The Marketocracy Fund is run by top 100 managers at Marketocracy. Here's how Ken Kam (the guy who run Marketocracy) describes them.
Wall Street investment houses, says Kam, recruit the wrong people. The top-drawer firms look for high achieving, well spoken generalists from the best business schools. But good investors, Kam says, tend to be savants with a passion. They're nerds. They're freaks. They're too young or too old. They eat junk food and stare at the monitor and perhaps forget to bathe. They live and breathe stocks. They tend to be sector specialists who know the underlying science, product cycles, supply chains and b habits in their sectors."* * *
[7/18/05] Morningstar has a dim view of the Marketocracy Masters 100 fund. The major beef seems to be the high expense ratio (1.95% according to Yahoo). The other beef is their low opinion of us amateurs.

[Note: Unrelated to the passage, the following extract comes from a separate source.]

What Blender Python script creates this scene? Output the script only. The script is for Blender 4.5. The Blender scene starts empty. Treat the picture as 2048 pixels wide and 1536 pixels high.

However looking at the Yahoo chart, MOFQX has actually slightly outperformed the S&P 500 since inception in late 2001. It was well ahead at the end of 2003, but had a miserable 2004 to fall back to near even. Turning to the marketocracy site, it looks even better, outperforming the S&P 500 29.49% to 15.08% (7.34% to 3.92% annualized). What's more, it has a beta of only 0.78 (compared to the S&P 500's 1.00).
1 comment:
I consider myself a rather seasoned investor and also have a very dim view of the Marketocracy Fund (MOFQX). The expense ratio is indeed exorbitant, and require solid and consistent returns to justify an investment in the fund.
If you look at the fund on smartmoney.com you can see that the fund is underperforming 83% of its peer group year to date. For a trailing 12 month period the fund is trailing 97% of its peer group, and for the trailing three years the fund underperforms 96% of its peer group!!
The chart on the marketocracy website does illustrate that the fund has done well over a long-term view, but the last three years have been nothing short of horrendous.
If you go to the SEC site and pull down the fund's holdings from the period ending 3/31/05, you can see that Marketocracy's fund has a significant portion of their assets in stocks that are priced less than $10 per share. Many of these stocks have a small float and the bid/ask ranges are not attractive. This will also hamper the returns of the M100 fund in my opinion, of course only time will tell.